▼

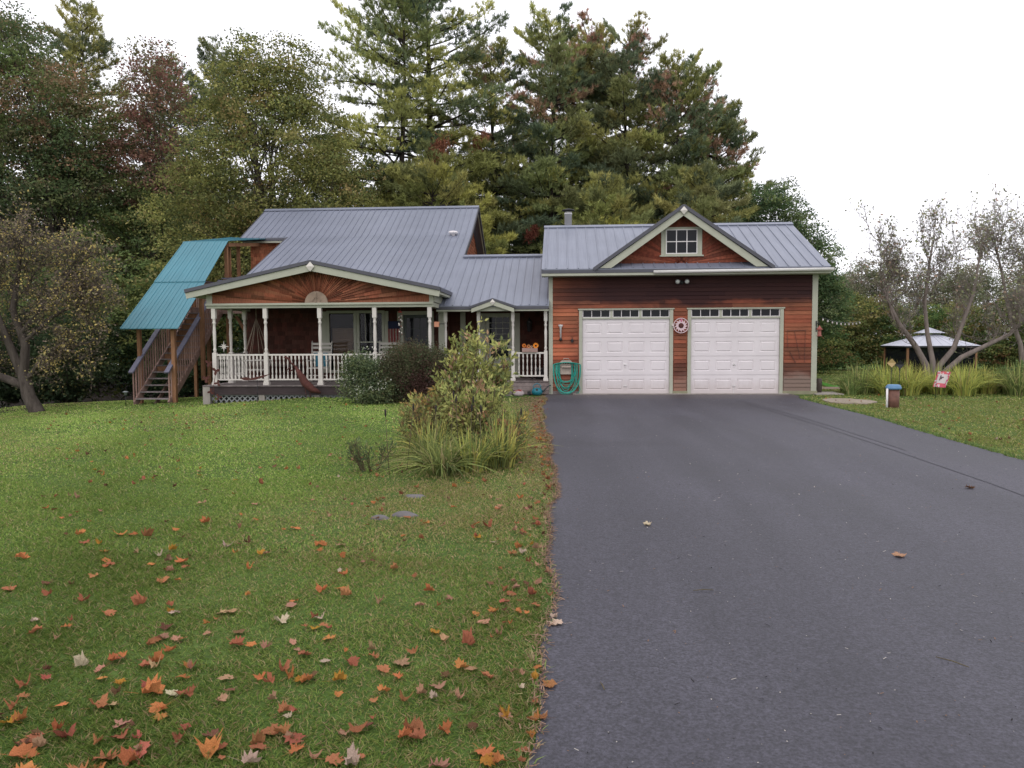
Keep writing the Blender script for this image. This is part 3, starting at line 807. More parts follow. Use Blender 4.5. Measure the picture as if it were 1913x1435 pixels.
def turned_post(name, x, y, z0, z1, zr, s=1.0):
    """square foot and head, turned shaft"""
    mb = MB(); w = .055*s
    mb.box(x-w*1.45, y-w*1.45, z0, x+w*1.45, y+w*1.45, z0+.07); mb.box(x-w*1.2, y-w*1.2, z0+.07, x+w*1.2, y+w*1.2, z0+.12)
    mb.box(x-w, y-w, z0+.12, x+w, y+w, zr+.05)
    mb.lathe((x, y, 0), [(w*.95, zr+.05), (w*.6, zr+.09), (w*.85, zr+.12), (w*.85, zr+.15), (w*.58, zr+.18), (w*.66, zr+.21), (w*.82, zr+.45), (w*.86, zr+.6), (w*.7, z1-.52), (w*.6, z1-.44), (w*.9, z1-.41), (w*.9, z1-.38), (w*.62, z1-.35), (w*.8, z1-.30), (w*.95, z1-.28)], 12)
    mb.box(x-w, y-w, z1-.28, x+w, y+w, z1)
    return part(mb, name, M['cream'])
def baluster(mb, p, z0, z1, w=.019):
    x, y = p; h = z1-z0
    mb.box(x-w, y-w, z0, x+w, y+w, z0+h*.17); mb.box(x-w, y-w, z1-h*.17, x+w, y+w, z1)
    mb.lathe((x, y, z0), [(w, h*.17), (w*.55, h*.2), (w*1.15, h*.3), (w*.9, h*.42), (w*.6, h*.5), (w*.9, h*.58), (w*1.15, h*.7), (w*.55, h*.8), (w, h*.83)], 7)
def railing(x0, y0, x1, y1, zb_, zt_, n, extra=None):
    mb = MB(); mb.beam((x0, y0, zt_), (x1, y1, zt_), .055, .045); mb.beam((x0, y0, zb_), (x1, y1, zb_), .045, .04)
    r = part(mb, 'railing', M['cream'])
    for i in range(n):
        t_ = (i+1)/(n+1); b = MB(); baluster(b, (x0+(x1-x0)*t_, y0+(y1-y0)*t_), zb_+.02, zt_-.022); part(b, 'baluster', M['cream'], r)
    return r
PX = [-9.58, -8.13, -6.61, -5.09, -3.58]
for x in PX: turned_post('porch_post', x, PY, PDZ, 2.47, 1.2)
for y in (21.75, 22.75): turned_post('porch_post', -9.58, y, PDZ, 2.5, 1.2)
for k in range(4): railing(PX[k]+.055, PY, PX[k+1]-.055, PY, .51, 1.19, 12)
railing(-9.58, PY+.055, -9.58, 21.70, .51, 1.19, 6); railing(-9.58, 21.8, -9.58, 22.7, .51, 1.19, 6)
# beam
bm_ = MB(); bm_.box(-9.76, PY-.07, 2.47, -3.46, PY+.07, 2.585); bm_.box(-9.76, PY-.13, 2.545, -3.46, PY-.072, 2.60)
bm_.box(-9.74, PY+.072, 2.47, -9.62, PW, 2.59); bm_.box(-3.62, PY+.072, 2.47, -3.47, PW, 2.59)
bm_.box(-9.76, PY-.06, 2.602, -9.60, PY+.06, 2.95); bm_.box(-3.58, PY-.06, 2.602, -3.47, PY+.06, 2.90)
bm_.box(-3.47, PY+.0, 2.602, -3.44, 22.4, 2.85)
bm_.box(-3.60, 22.3, PDZ, -3.40, 22.42, 2.47)
part(bm_, 'porch_beam', M['sage'])
part(MB().box(-9.6, PY+.08, 2.60, -3.6, PW, 2.63), 'porch_ceiling', mat_plain('dim_porch_ceiling', (.16, .16, .13), .8))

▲

Exercise objective
Every line of the listing that holds "part" is to be counted; give only the resulting number.

Answer for the task
6